▶ [Requirements]
All of the material below is to be returned exactly.

▶ [Recorded information]
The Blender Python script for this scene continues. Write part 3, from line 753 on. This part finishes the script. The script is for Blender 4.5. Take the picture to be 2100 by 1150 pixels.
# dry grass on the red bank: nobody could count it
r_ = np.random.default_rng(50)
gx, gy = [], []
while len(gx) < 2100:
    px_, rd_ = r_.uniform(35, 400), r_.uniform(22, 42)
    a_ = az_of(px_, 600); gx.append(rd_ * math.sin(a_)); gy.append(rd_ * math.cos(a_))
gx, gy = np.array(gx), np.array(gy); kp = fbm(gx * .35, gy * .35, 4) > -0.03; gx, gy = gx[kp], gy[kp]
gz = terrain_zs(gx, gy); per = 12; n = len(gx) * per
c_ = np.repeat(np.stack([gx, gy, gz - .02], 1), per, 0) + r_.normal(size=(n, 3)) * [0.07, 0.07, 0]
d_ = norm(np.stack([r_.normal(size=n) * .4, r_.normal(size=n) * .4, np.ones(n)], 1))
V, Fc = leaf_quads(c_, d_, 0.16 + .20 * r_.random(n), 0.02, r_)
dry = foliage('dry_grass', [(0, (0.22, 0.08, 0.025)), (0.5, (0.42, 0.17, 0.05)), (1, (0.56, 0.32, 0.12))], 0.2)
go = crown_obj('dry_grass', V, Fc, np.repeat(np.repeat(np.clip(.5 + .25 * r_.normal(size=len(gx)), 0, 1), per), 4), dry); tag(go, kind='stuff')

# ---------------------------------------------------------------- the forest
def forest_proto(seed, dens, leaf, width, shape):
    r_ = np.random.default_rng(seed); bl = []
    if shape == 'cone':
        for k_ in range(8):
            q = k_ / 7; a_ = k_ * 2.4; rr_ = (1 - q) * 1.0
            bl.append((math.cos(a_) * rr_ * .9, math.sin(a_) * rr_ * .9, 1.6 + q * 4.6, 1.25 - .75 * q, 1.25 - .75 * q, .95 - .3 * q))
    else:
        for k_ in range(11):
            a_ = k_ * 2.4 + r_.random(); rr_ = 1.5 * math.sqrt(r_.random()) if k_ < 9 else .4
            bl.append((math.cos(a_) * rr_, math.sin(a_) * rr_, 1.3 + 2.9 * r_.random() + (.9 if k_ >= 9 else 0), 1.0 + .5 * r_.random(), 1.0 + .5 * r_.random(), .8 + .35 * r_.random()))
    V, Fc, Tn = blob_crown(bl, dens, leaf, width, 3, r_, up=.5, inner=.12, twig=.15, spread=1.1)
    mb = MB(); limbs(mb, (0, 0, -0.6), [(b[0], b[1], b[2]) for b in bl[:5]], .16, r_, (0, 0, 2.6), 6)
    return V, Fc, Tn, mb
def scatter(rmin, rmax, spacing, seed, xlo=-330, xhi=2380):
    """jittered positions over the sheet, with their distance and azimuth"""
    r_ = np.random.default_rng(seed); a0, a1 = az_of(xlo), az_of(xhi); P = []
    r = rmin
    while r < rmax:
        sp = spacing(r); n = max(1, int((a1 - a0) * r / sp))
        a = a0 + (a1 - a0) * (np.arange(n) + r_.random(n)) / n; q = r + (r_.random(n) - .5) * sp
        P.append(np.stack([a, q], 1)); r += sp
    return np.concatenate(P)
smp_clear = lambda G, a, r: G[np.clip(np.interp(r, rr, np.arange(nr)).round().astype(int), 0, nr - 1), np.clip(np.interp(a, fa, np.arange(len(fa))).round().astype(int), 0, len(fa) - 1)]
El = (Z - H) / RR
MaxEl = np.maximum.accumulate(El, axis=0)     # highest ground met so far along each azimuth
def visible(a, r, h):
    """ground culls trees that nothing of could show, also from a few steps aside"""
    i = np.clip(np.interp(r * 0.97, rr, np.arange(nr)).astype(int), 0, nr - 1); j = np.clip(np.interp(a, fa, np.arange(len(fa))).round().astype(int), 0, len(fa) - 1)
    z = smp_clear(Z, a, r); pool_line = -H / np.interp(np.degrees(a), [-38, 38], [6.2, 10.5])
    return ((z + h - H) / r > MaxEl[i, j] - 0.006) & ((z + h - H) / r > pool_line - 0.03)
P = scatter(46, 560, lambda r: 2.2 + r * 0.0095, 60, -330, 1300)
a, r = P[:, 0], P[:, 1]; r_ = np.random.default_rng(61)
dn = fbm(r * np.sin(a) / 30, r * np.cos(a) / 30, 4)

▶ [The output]
The Blender Python script for this scene continues. Write part 3, from line 753 on. This part finishes the script. The script is for Blender 4.5. Take the picture to be 2100 by 1150 pixels.
# dry grass on the red bank: nobody could count it
r_ = np.random.default_rng(50)
gx, gy = [], []
while len(gx) < 2100:
    px_, rd_ = r_.uniform(35, 400), r_.uniform(22, 42)
    a_ = az_of(px_, 600); gx.append(rd_ * math.sin(a_)); gy.append(rd_ * math.cos(a_))
gx, gy = np.array(gx), np.array(gy); kp = fbm(gx * .35, gy * .35, 4) > -0.03; gx, gy = gx[kp], gy[kp]
gz = terrain_zs(gx, gy); per = 12; n = len(gx) * per
c_ = np.repeat(np.stack([gx, gy, gz - .02], 1), per, 0) + r_.normal(size=(n, 3)) * [0.07, 0.07, 0]
d_ = norm(np.stack([r_.normal(size=n) * .4, r_.normal(size=n) * .4, np.ones(n)], 1))
V, Fc = leaf_quads(c_, d_, 0.16 + .20 * r_.random(n), 0.02, r_)
dry = foliage('dry_grass', [(0, (0.22, 0.08, 0.025)), (0.5, (0.42, 0.17, 0.05)), (1, (0.56, 0.32, 0.12))], 0.2)
go = crown_obj('dry_grass', V, Fc, np.repeat(np.repeat(np.clip(.5 + .25 * r_.normal(size=len(gx)), 0, 1), per), 4), dry); tag(go, kind='stuff')

# ---------------------------------------------------------------- the forest
def forest_proto(seed, dens, leaf, width, shape):
    r_ = np.random.default_rng(seed); bl = []
    if shape == 'cone':
        for k_ in range(8):
            q = k_ / 7; a_ = k_ * 2.4; rr_ = (1 - q) * 1.0
            bl.append((math.cos(a_) * rr_ * .9, math.sin(a_) * rr_ * .9, 1.6 + q * 4.6, 1.25 - .75 * q, 1.25 - .75 * q, .95 - .3 * q))
    else:
        for k_ in range(11):
            a_ = k_ * 2.4 + r_.random(); rr_ = 1.5 * math.sqrt(r_.random()) if k_ < 9 else .4
            bl.append((math.cos(a_) * rr_, math.sin(a_) * rr_, 1.3 + 2.9 * r_.random() + (.9 if k_ >= 9 else 0), 1.0 + .5 * r_.random(), 1.0 + .5 * r_.random(), .8 + .35 * r_.random()))
    V, Fc, Tn = blob_crown(bl, dens, leaf, width, 3, r_, up=.5, inner=.12, twig=.15, spread=1.1)
    mb = MB(); limbs(mb, (0, 0, -0.6), [(b[0], b[1], b[2]) for b in bl[:5]], .16, r_, (0, 0, 2.6), 6)
    return V, Fc, Tn, mb
def scatter(rmin, rmax, spacing, seed, xlo=-330, xhi=2380):
    """jittered positions over the sheet, with their distance and azimuth"""
    r_ = np.random.default_rng(seed); a0, a1 = az_of(xlo), az_of(xhi); P = []
    r = rmin
    while r < rmax:
        sp = spacing(r); n = max(1, int((a1 - a0) * r / sp))
        a = a0 + (a1 - a0) * (np.arange(n) + r_.random(n)) / n; q = r + (r_.random(n) - .5) * sp
        P.append(np.stack([a, q], 1)); r += sp
    return np.concatenate(P)
smp_clear = lambda G, a, r: G[np.clip(np.interp(r, rr, np.arange(nr)).round().astype(int), 0, nr - 1), np.clip(np.interp(a, fa, np.arange(len(fa))).round().astype(int), 0, len(fa) - 1)]
El = (Z - H) / RR
MaxEl = np.maximum.accumulate(El, axis=0)     # highest ground met so far along each azimuth
def visible(a, r, h):
    """ground culls trees that nothing of could show, also from a few steps aside"""
    i = np.clip(np.interp(r * 0.97, rr, np.arange(nr)).astype(int), 0, nr - 1); j = np.clip(np.interp(a, fa, np.arange(len(fa))).round().astype(int), 0, len(fa) - 1)
    z = smp_clear(Z, a, r); pool_line = -H / np.interp(np.degrees(a), [-38, 38], [6.2, 10.5])
    return ((z + h - H) / r > MaxEl[i, j] - 0.006) & ((z + h - H) / r > pool_line - 0.03)
P = scatter(46, 560, lambda r: 2.2 + r * 0.0095, 60, -330, 1300)
a, r = P[:, 0], P[:, 1]; r_ = np.random.default_rng(61)
dn = fbm(r * np.sin(a) / 30, r * np.cos(a) / 30, 4)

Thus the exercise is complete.